Recommending that translations be used instead, he said: "You rarely see Chinese characters in any English newspaper. They use pinyin, instead of Chinese characters.

"I'm not against using borrowed words," he added, "but they must be translated, either by their sounds or their meaning, into our native language, which is Chinese characters, or else Chinese have to learn English to understand what they read."

In his proposal to the annual session of the CPPCC National Committee, Huang made three suggestions to prevent what he considers to be "endangering the Chinese language".

First, all documents and speeches of top government officials should be written in pure Chinese, without the use of GDP, WTO or CPI.

Second, a law or regulation should be made as a guideline for the use of foreign words in publications.

Third, a national translation committee should be organized to translate foreign names and technical terms, which can then be published on a website.

Acknowledging that people increasingly like to mingle languages, Huang said:"Some of our people mistake using foreign words as being open minded and international.

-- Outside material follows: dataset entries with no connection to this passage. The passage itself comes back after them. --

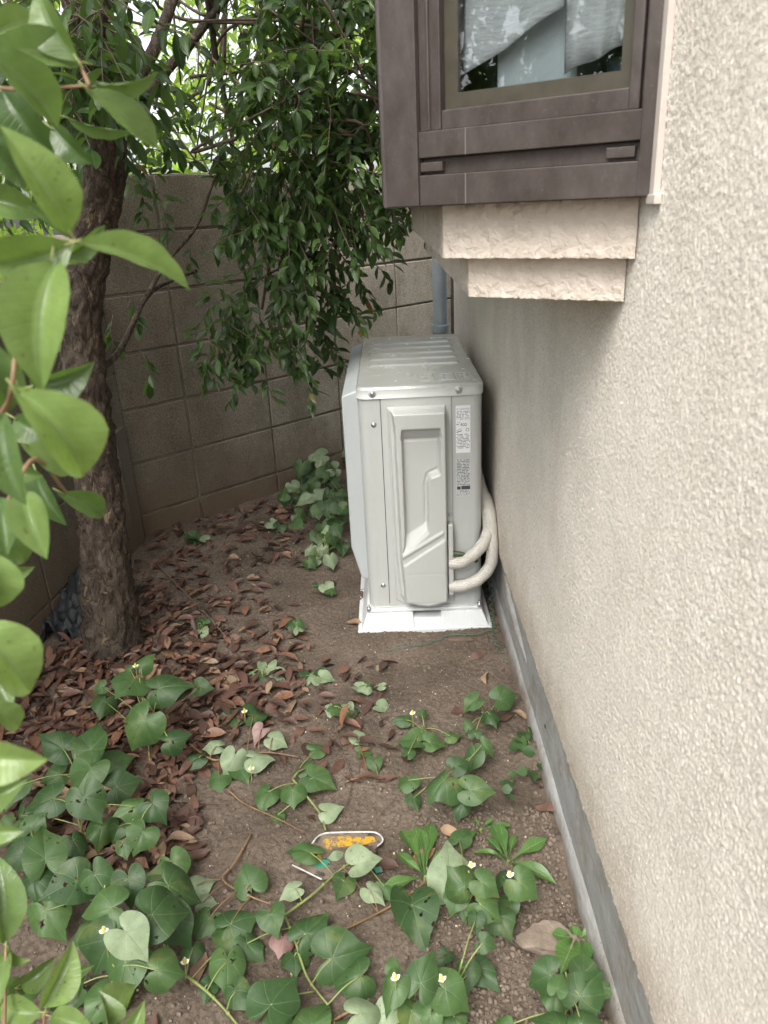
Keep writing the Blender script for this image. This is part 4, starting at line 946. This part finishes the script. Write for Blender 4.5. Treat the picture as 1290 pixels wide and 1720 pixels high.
heartplant('leafy stem lying along the bottom of the soil with a hole-bitten leaf', g2(A, 1000, 1010), [(A,1062,958,155,45,.04,G),(A,850,1040,115,300,.015,G),(A,1000,1080,100,280,.015,G),(A,940,1185,185,60,.05,G),(A,1170,1055,200,15,.04,G),(A,1185,1140,150,200,.03,G)], lying=[A(965,925),A(1000,1010),A(1040,1130),A(1110,1225)])
heartplant('stem with a small white flower bud lying at the bottom left of the soil', g2(A, 640, 1130), [(A,770,1110,145,270,.03,G),(A,655,1050,85,270,.02,G),(A,810,1200,115,300,.03,G),(A,760,1020,80,200,.01,'u'),(A,700,1180,90,240,.01,G)], lying=[A(630,1125),A(700,1180),A(760,1240),A(810,1300)], flowers=[(311,1618,.04)])
heartplant('wilted leaf cluster at the bottom edge of the soil', g2(A, 1140, 1280), [(A,1075,1262,150,60,.03,G),(A,1245,1250,130,10,.05,'u'),(A,930,1280,130,100,.02,G),(A,1160,1290,120,30,.03,G)], lying=[A(1110,1290),A(1190,1245),A(1260,1230)])
heartplant('three-leaved plant standing closest to the outdoor unit', g2(B, 640, 260), [(B,585,205,95,215,.06,G),(B,705,185,100,15,.06,G),(B,657,252,80,300,.05,G),(B,600,300,55,90,.05,G),(B,575,275,50,100,.05,G)])
heartplant('heart-leaved plant below the three-leaved one, leaves stacked down its stem', g2(B, 590, 480), [(B,640,355,80,320,.06,G),(B,550,410,85,30,.08,G),(B,592,400,95,250,.04,G),(B,475,485,145,225,.09,G),(B,612,500,135,355,.09,G),(B,550,568,85,250,.04,G),(B,372,480,95,260,.03,G),(B,395,540,80,280,.02,G)])
heartplant('flowering plant with long low leaves above the yellow-plate area', g2(B, 440, 300), [(B,380,325,130,170,.03,G),(B,465,340,95,350,.03,G),(B,380,365,65,60,.04,G),(B,350,260,70,180,.03,G),(B,530,312,70,10,.02,G),(B,430,240,55,0,.03,G)], flowers=[(693,1200,.05)])
heartplant('plant with a big pale upturned leaf and a white flower in mid soil', g2(B, 570, 960), [(B,515,760,205,95,.05,'u'),(B,540,805,135,140,.11,G),(B,645,822,115,330,.11,G),(B,645,905,135,325,.09,G),(B,695,950,115,300,.05,G),(B,530,882,95,250,.06,G),(B,560,900,80,280,.04,G),(B,560,650,100,60,.03,G)], flowers=[(792,1456,.10),(857,1472,.09)])
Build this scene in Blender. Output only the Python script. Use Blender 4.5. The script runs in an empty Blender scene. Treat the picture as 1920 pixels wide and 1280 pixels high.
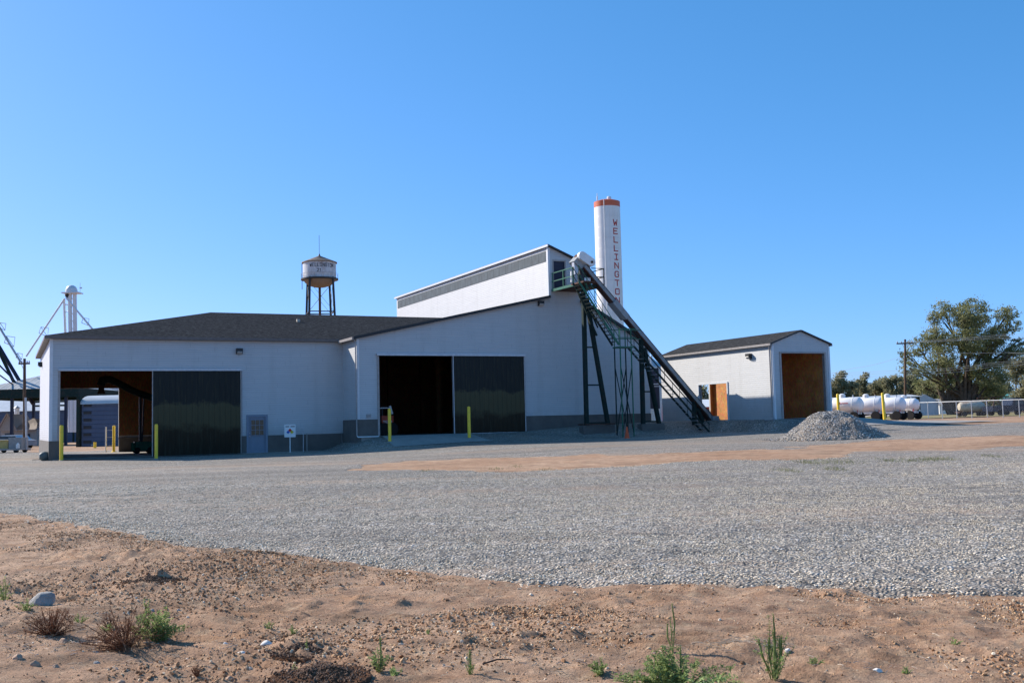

I don't think so.

"Instead, we should have confidence in our own language. You cannot expect others to respect you unless you respect yourself first. So, too, your language."

Explaining to China Daily why he worries about the English "invasion", Huang said: "As one of the most ancient languages, Chinese is now used primarily by the 1.3 billion Chinese people and it is defined by the International Federation of Translators (FIT) as a 'language of limited diffusion', as it is not influential or widely used outside the Chinese community."

While agreeing that every nation, and its people, should try to protect the purity of its own language, other experts argue that an absolute separation is neither practical or necessary.

Cai Jianfeneditor-in-chief of the Foreign Language Teaching and Research Press, also said that official publications should try to use pure Chinese as much as possible, while people should be allowed more freedom for informal occasions and works.

"I understand the worry that cultures and languages would be assimilated with globalization going on, which is already happening, yet I believe that people in general, or even writers, should be given more freedom to make their own choices", Cai told China Daily.

"It might be controversial, but language is alive. The Chinese we use today is a product of historical development and assimilation. We should trust the vitality of it," he added.